Dalam hal ini seorang seniman memilih dengan cara menggambar di atas kertas merupakan cara yang tepat, karena menggambar sering kali lebih akrab menguraikan ide-ide.
Menggambar pada sehelai kertas dengan tinta hitam putih dan juga berbagai media dan medium yang digabungkan dengan warna-warna tinta dan pensil pada kenyataannya bukan hanya mengekspresikan pemikiran-pemikiran yang mendalam, melainkan juga mengaktifkan satu rentangan luas makna-makna yang telah ada dan mengendap dalam ingatan bahasa visual dan budaya kita.
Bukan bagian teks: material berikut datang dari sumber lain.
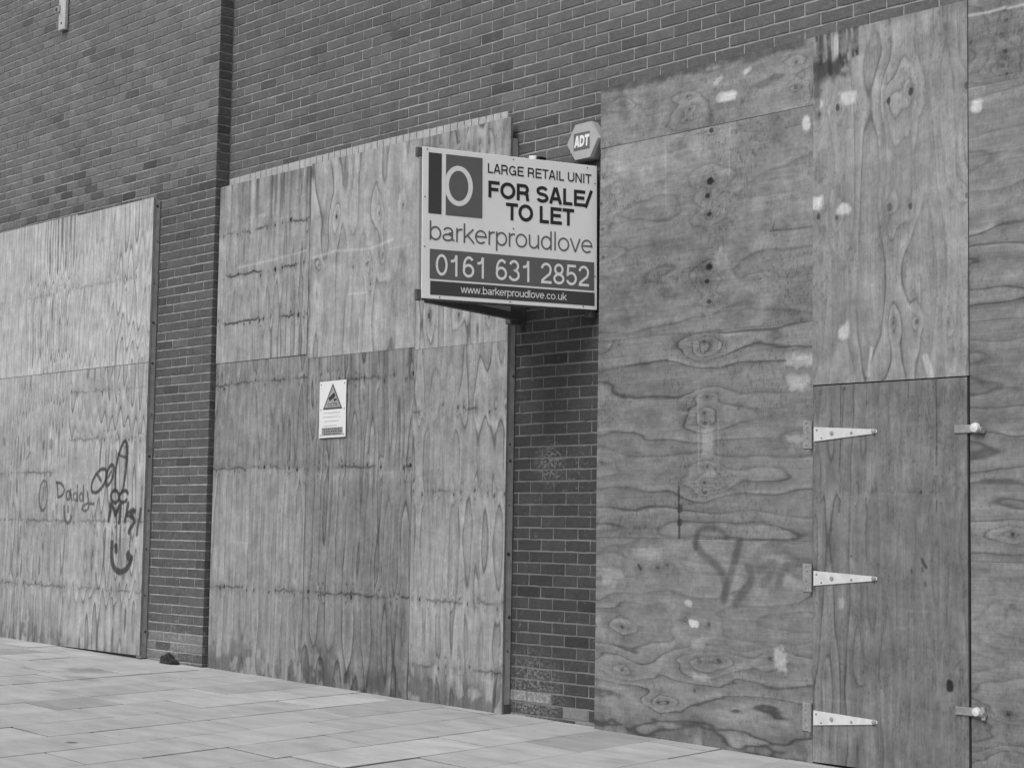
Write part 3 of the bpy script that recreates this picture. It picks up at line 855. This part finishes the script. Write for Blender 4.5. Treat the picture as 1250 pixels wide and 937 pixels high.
    for zt in (1.740, .316):
        k = MB(); up = zt > 1
        k.box(3.425, 3.53, ym - .010, ym - .0015, zt - .021, zt + .021, .003)
        s = k; s.tube([(3.53, ym - .008, zt), (3.56, ym - .012, zt)], .012)
        s.cur = 1; s.disc(3.556, zt + .004, .027 if up else .024, ym - .030, ym - .012, 16, .004)
        s.cur = 0
        s.tube([(3.555, y - .004, zt - .005), (3.60, y - .02, zt - .01)], .016)
        if not up: s.tube([(3.585, y - .012, zt + .03), (3.592, y - .016, zt - .035)], .012)
        k.build('door_bolt', [M_STEEL_D, M_STEEL], do)
    # --- right column
    R1 = lambda X, Y: P(960 + X / 4.3103, Y / 4.3103)
    kn = [(*R1(1145, 52), .016, .5), (*R1(1155, 105), .013, .5), (*R1(1130, 190), .019, .5), (*R1(1148, 273), .015, .6), (*R1(1135, 345), .018, .45), (*R1(1160, 388), .010, .6), (*R1(970, 220), .012, .4)]
    a = Sheet(xb, xc, 3.5085, 3.974, y, res, False).base(seed=701, base=0.195, fig=0.26, K=1, knots=kn, mott=0.22, period=0.4, amp=0.5, drift=1.5, wild=1.2, fade=0.25, ribs=0.06)
    a.stroke([R1(960, 82), R1(1060, 65), R1(1150, 40)], .014, .6, .52, .006).stroke([R1(1165, 45), R1(1250, 25)], .014, .5, .5, .006)
    a.build(h, seed=27)
    b = Sheet(xb, xc, 2.2885, 3.507, y, res, False).base(seed=713, base=0.19, fig=0.55, K=1, rows=[], knots=[(3.95, 3.1, .02, .4)], mott=0.16, period=0.2, amp=0.8, drift=1.5, wild=0.9, fade=0.15, ribs=0.08)
    b.blot(*R1(1000, 553), .03, .036, .9, .49, 2, .4, 1.0).streaks(.1, .28, 9, 81, .012).build(h, seed=28)
    c = Sheet(xb, xc, 1.0695, 2.287, y, res, False).base(seed=727, base=0.18, fig=0.4, K=1, knots=[(*P(1236, 652), .013, .75), (4.2, 1.5, .02, .4)], mott=0.2, period=0.3, amp=0.8, drift=1.5, wild=1.0, fade=0.2, ribs=0.06)
    c.streaks(.08, .24, 12, 83, .014).stroke([P(1184, 695), P(1196, 694)], .008, .7, .04, .004).build(h, seed=29)
    e = Sheet(xb, xc, zg(xc) - .02, 1.068, y, res, False).base(seed=733, base=0.165, fig=0.36, K=1, knots=[(*P(1236, 740), .02, .3), (*P(1230, 920), .02, .3), (*P(1231, 872), .012, .6)], mott=0.22, period=0.35, amp=0.8, drift=1.5, wild=1.3, fade=0.16, ribs=0.05)
    e.streaks(.05, .15, 6, 85).build(h, seed=30)
    # concealed frame
    for x0, x1 in ((XL, XL + .05), (2.44, 2.5), (3.52, 3.57), (4.70, 4.75)):
        f = MB(); f.box(x0, x1, -.0395, -.003, zg(x0), 3.95, .002); f.build('frame_stud', M_STUD, h)
    s = MB(); s.box(XL, xc, -.0395, -.003, 3.952, 3.9705, .002); s.build('top_batten', M_STUD, h)


# ------------------------------------------------------------------ lettering: stroke built grotesque alphabet
def arc(cx, cy, rx, ry, a0, a1, n=22):
    return [(cx + rx * math.cos(math.radians(a0 + (a1 - a0) * i / n)), cy + ry * math.sin(math.radians(a0 + (a1 - a0) * i / n))) for i in range(n + 1)]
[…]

Makna seni tidak terbakukan dalam suatu relasi tunggal dengan objek-objek atau peristiwa-peristiwa di dunia. Makna muncul dalam relasi-relasi dari persamaan dan perbedaan yang dimiliki visual di dalam kode bahasa makna. Identitas -seperti juga kesadaran- terstruktur seperti bahasa.
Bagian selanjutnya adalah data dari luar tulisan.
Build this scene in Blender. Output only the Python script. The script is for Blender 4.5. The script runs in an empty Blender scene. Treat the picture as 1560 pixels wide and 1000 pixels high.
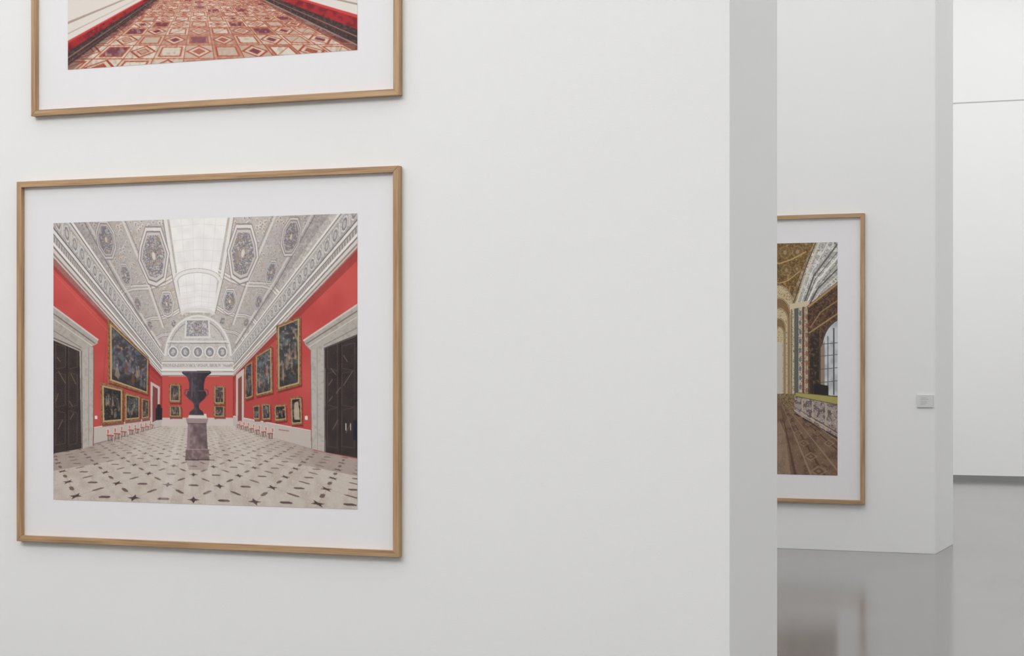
import bpy, bmesh, math
import numpy as np
from mathutils import Vector

rng = np.random.RandomState(7)
sc = bpy.context.scene
try:
    sc.view_settings.view_transform = 'Standard'
    sc.view_settings.look = 'None'
except Exception:
    pass

# ------------------------------------------------------------------ materials
def new_mat(name):
    m = bpy.data.materials.new(name); m.use_nodes = True
    nt = m.node_tree
    return m, nt, nt.nodes['Principled BSDF']

def wall_mat(name, col, bump=0.06, scale=160):
    m, nt, b = new_mat(name)
    tc = nt.nodes.new('ShaderNodeTexCoord')
    n = nt.nodes.new('ShaderNodeTexNoise'); n.inputs['Scale'].default_value = scale; n.inputs['Detail'].default_value = 3
    n2 = nt.nodes.new('ShaderNodeTexNoise'); n2.inputs['Scale'].default_value = 0.6
    cr = nt.nodes.new('ShaderNodeValToRGB')
    cr.color_ramp.elements[0].position = 0.3; cr.color_ramp.elements[0].color = tuple(c*0.98 for c in col)+(1,)
    cr.color_ramp.elements[1].position = 0.7; cr.color_ramp.elements[1].color = tuple(col)+(1,)
    bp = nt.nodes.new('ShaderNodeBump'); bp.inputs['Strength'].default_value = bump; bp.inputs['Distance'].default_value = 0.01
    L = nt.links
    L.new(tc.outputs['Object'], n.inputs['Vector']); L.new(tc.outputs['Object'], n2.inputs['Vector'])
    L.new(n2.outputs['Fac'], cr.inputs['Fac']); L.new(cr.outputs['Color'], b.inputs['Base Color'])
    L.new(n.outputs['Fac'], bp.inputs['Height']); L.new(bp.outputs['Normal'], b.inputs['Normal'])
    b.inputs['Roughness'].default_value = 0.85
    b.inputs['Specular IOR Level'].default_value = 0.2
    return m

M_WALL = wall_mat('white_plaster', (0.80, 0.80, 0.795))
M_WALL2 = wall_mat('white_plaster_back', (0.85, 0.85, 0.85))

def floor_mat():
    m, nt, b = new_mat('polished_concrete')
    tc = nt.nodes.new('ShaderNodeTexCoord')
    n = nt.nodes.new('ShaderNodeTexNoise'); n.inputs['Scale'].default_value = 1.2; n.inputs['Detail'].default_value = 6
    cr = nt.nodes.new('ShaderNodeValToRGB')
    cr.color_ramp.elements[0].position = 0.3; cr.color_ramp.elements[0].color = (0.165, 0.16, 0.155, 1)
    cr.color_ramp.elements[1].position = 0.75; cr.color_ramp.elements[1].color = (0.205, 0.20, 0.194, 1)
    r = nt.nodes.new('ShaderNodeMapRange'); r.inputs['To Min'].default_value = 0.11; r.inputs['To Max'].default_value = 0.16
    L = nt.links
    L.new(tc.outputs['Object'], n.inputs['Vector']); L.new(n.outputs['Fac'], cr.inputs['Fac'])
    L.new(cr.outputs['Color'], b.inputs['Base Color']); L.new(n.outputs['Fac'], r.inputs['Value'])
    L.new(r.outputs['Result'], b.inputs['Roughness'])
    b.inputs['IOR'].default_value = 1.4
    return m
M_FLOOR = floor_mat()

def flat_mat(name, col, rough=0.6, spec=0.3):
    m, nt, b = new_mat(name)
    n = nt.nodes.new('ShaderNodeTexNoise'); n.inputs['Scale'].default_value = 40
    tc = nt.nodes.new('ShaderNodeTexCoord')
    cr = nt.nodes.new('ShaderNodeValToRGB')
    cr.color_ramp.elements[0].color = tuple(c*0.98 for c in col)+(1,)
    cr.color_ramp.elements[1].color = tuple(col)+(1,)
    nt.links.new(tc.outputs['Object'], n.inputs['Vector'])
    nt.links.new(n.outputs['Fac'], cr.inputs['Fac']); nt.links.new(cr.outputs['Color'], b.inputs['Base Color'])
    b.inputs['Roughness'].default_value = rough; b.inputs['Specular IOR Level'].default_value = spec
    return m
M_MAT = flat_mat('mat_board', (0.81, 0.797, 0.81), 0.8, 0.1)
M_BASE = flat_mat('grey_shadow_gap', (0.26, 0.26, 0.26))
M_SEAM = flat_mat('panel_joint', (0.55, 0.55, 0.54))
M_LABEL = flat_mat('label_acrylic', (0.66, 0.66, 0.66), 0.3)
M_INK = flat_mat('label_ink', (0.5, 0.5, 0.51))
M_STEEL = flat_mat('painted_steel', (0.8, 0.8, 0.8))

def oak(name, vertical):
    m, nt, b = new_mat(name)
    tc = nt.nodes.new('ShaderNodeTexCoord'); mp = nt.nodes.new('ShaderNodeMapping')
    mp.inputs['Scale'].default_value = (60, 60, 2.0) if vertical else (2.0, 60, 60)
    n = nt.nodes.new('ShaderNodeTexNoise'); n.inputs['Scale'].default_value = 1.5; n.inputs['Detail'].default_value = 6
    cr = nt.nodes.new('ShaderNodeValToRGB'); e = cr.color_ramp.elements
    e[0].position = 0.25; e[0].color = (0.26, 0.15, 0.078, 1)
    e[1].position = 0.75; e[1].color = (0.52, 0.345, 0.19, 1)
    x = e.new(0.5); x.color = (0.42, 0.262, 0.138, 1)
    L = nt.links
    L.new(tc.outputs['Object'], mp.inputs['Vector']); L.new(mp.outputs['Vector'], n.inputs['Vector'])
    L.new(n.outputs['Fac'], cr.inputs['Fac']); L.new(cr.outputs['Color'], b.inputs['Base Color'])
    b.inputs['Roughness'].default_value = 0.5
    return m
M_OAKH = oak('oak_horizontal', False); M_OAKV = oak('oak_vertical', True)

def glass_mat():
    m, nt, b = new_mat('picture_glass')
    nt.nodes.remove(b)
    out = nt.nodes['Material Output']
    t = nt.nodes.new('ShaderNodeBsdfTransparent'); g = nt.nodes.new('ShaderNodeBsdfGlossy')
    g.inputs['Roughness'].default_value = 0.02
    mx = nt.nodes.new('ShaderNodeMixShader'); mx.inputs['Fac'].default_value = 0.035
    nt.links.new(t.outputs[0], mx.inputs[1]); nt.links.new(g.outputs[0], mx.inputs[2])
    nt.links.new(mx.outputs[0], out.inputs['Surface'])
    return m
M_GLASS = glass_mat()

def print_mat():
    m, nt, b = new_mat('c_print')
    a = nt.nodes.new('ShaderNodeVertexColor'); a.layer_name = 'Ink'
    nt.links.new(a.outputs['Color'], b.inputs['Base Color'])
    b.inputs['Roughness'].default_value = 0.6; b.inputs['Specular IOR Level'].default_value = 0.1
    return m
M_PRINT = print_mat()

# ------------------------------------------------------------------ geometry helpers
def box(name, x0, x1, y0, y1, z0, z1, mat, bevel=0.0, parent=None):
    bm = bmesh.new(); bmesh.ops.create_cube(bm, size=1)
    for v in bm.verts:
        v.co = Vector((x0+(v.co.x+.5)*(x1-x0), y0+(v.co.y+.5)*(y1-y0), z0+(v.co.z+.5)*(z1-z0)))
    if bevel > 0:
        bmesh.ops.bevel(bm, geom=bm.edges[:], offset=bevel, segments=2, affect='EDGES')
    me = bpy.data.meshes.new(name); bm.to_mesh(me); bm.free()
    me.materials.append(mat)
    o = bpy.data.objects.new(name, me); sc.collection.objects.link(o)
    if parent: o.parent = parent
    return o

# ------------------------------------------------------------------ print painter
def homog(src, dst):
    A = []; B = []
    for (x, y), (u, v) in zip(src, dst):
        A.append([x, y, 1, 0, 0, 0, -u*x, -u*y]); B.append(u)
        A.append([0, 0, 0, x, y, 1, -v*x, -v*y]); B.append(v)
    h = np.linalg.solve(np.array(A, float), np.array(B, float))
    return np.append(h, 1).reshape(3, 3)
def happly(H, pts):
    p = np.asarray(pts, float); q = np.c_[p, np.ones(len(p))] @ H.T
    return q[:, :2]/q[:, 2:3]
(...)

Hal ini pararel dengan keyakinan para perupa Banten ketika memilih medium Drawing - Dalam Ruang (Responses), diwujudkan dalam pameran gambar (drawing) dengan topik "menggambar hati" yang tentunya makna tidak terletak dalam objeknya. Melainkan kitalah yang memastikan/ menetapkan makna atas hal-hal yang kita lihat pada karya-karya gambar (drawing) yang sedang tergantung pada dinding ruang dalam Kopi Rona tempat pameran berlangsung.
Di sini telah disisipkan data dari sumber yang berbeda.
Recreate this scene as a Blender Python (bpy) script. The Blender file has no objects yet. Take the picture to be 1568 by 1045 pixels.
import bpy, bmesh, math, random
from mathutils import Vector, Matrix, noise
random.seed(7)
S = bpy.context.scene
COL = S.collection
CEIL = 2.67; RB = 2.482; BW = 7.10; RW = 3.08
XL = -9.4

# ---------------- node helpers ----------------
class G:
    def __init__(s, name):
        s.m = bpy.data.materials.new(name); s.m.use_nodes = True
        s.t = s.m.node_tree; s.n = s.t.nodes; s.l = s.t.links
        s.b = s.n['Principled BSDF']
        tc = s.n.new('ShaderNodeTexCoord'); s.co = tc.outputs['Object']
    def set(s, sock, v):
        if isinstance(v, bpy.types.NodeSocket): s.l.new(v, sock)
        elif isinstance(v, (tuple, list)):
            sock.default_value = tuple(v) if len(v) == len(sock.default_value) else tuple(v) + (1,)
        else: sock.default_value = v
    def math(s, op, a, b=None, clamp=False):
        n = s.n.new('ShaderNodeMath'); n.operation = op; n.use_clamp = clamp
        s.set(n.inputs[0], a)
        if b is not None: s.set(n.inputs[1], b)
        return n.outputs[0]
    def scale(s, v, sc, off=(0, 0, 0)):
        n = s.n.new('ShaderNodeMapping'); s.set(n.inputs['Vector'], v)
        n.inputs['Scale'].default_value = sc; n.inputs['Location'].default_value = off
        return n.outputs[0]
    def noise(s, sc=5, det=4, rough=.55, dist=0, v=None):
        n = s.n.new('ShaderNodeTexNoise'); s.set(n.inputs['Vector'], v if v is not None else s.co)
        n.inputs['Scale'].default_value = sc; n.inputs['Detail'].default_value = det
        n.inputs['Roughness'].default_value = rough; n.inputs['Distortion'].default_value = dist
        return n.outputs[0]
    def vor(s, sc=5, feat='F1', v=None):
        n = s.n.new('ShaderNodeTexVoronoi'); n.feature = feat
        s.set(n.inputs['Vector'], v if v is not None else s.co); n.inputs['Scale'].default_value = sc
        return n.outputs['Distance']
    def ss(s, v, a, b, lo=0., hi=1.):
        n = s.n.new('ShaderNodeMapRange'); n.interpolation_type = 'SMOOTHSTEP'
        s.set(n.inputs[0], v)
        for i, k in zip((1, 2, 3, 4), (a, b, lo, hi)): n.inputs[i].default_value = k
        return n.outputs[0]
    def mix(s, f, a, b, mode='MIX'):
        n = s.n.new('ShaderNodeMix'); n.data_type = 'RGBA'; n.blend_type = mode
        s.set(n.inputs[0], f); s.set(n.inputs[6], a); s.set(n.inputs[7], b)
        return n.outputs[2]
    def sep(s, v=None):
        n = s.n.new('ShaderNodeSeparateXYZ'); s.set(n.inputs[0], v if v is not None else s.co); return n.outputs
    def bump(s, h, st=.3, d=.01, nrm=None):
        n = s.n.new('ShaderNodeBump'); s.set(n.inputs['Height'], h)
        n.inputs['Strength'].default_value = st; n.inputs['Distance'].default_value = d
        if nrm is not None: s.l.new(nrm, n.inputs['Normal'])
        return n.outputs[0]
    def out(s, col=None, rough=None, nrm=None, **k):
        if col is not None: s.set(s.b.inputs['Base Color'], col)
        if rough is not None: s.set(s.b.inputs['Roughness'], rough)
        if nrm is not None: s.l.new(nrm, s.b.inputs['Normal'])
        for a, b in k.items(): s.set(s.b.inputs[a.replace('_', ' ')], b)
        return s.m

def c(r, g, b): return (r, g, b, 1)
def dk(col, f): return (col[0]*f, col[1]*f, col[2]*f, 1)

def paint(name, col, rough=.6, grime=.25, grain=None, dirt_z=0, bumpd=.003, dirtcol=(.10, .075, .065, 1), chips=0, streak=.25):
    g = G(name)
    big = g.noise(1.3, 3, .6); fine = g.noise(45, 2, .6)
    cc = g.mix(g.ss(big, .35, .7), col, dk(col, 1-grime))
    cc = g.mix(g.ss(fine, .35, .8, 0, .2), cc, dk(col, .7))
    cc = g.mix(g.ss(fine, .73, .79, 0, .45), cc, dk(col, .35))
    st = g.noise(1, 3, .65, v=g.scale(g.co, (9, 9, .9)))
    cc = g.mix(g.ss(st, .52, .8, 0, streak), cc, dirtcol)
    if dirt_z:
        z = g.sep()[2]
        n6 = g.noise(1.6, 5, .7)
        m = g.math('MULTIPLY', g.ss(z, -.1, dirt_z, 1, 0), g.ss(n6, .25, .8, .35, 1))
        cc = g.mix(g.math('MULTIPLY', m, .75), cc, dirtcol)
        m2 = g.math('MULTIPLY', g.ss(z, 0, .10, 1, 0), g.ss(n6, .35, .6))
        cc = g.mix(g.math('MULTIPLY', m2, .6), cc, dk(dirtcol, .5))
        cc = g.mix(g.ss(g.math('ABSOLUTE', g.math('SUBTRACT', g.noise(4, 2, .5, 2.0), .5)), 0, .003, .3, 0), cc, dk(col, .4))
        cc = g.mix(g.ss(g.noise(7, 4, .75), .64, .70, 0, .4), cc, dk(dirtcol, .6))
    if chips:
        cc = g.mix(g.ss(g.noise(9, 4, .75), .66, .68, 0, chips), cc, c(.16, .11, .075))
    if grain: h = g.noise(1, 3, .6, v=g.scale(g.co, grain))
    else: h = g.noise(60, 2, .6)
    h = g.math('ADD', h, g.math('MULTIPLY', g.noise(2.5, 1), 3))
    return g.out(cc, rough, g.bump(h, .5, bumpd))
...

Makna yang muncul kemudian adalah kontruksi sistem representasi yang mengingatkan kita terhadap segala yang berhubungan dengan objek yang dilihat.
Sehingga topik "menggambar hati" menghadirkan banyak interpretasi berbagai imaji yang memiliki relasi dengan hati, yang terlihat hampir pada semua karya yang dipamerkan bisa merepresentasikan apa yang ditetapkan dengan tanda visual, yang kemudian bisa berbicara apa saja sesuai dengan apa yang dikontruksikan. Namun apakah semudah itu makna yang ingin disampaikan bisa terkomunikasikan?
Padahal dalam senirupa kini tanda itu penuh tafsir, selalu ada hambatan yang besar dalam mencari nilai-nilai melalui perpektif yang menggunakan bahasa visual yang sudah dikenal (dalam hal ini "menggambar hati"). Sebab tanda-tanda yang ada pada gambar sudah terkepung pendapat-pendapat umum, tanda-tanda itu sudah dimaknai secara umum yang diproduksi pada pengetahuan seni tradisi maupun modern.
Representasi dominan justru tidak lagi punya ruang bagi pemaknaan baru yang coba disajikan pada visual gambar yang sudah diartikan sebagai awal kenalan dengan seni rupa. Dalam kondisi semacam itu masalah personal seorang perupa adalah masih memiliki keyakinan tersisa untuk mencari makna-makna dalam kenyataan.
Melalui gambar merupakan cara personal yang masih punya ruang spiritual yang tidak bisa diterobos, apalagi dominasi tanda-tanda tekno-industrial, dan gambar mengajak kita kembali mengingat spirit itu masih ada.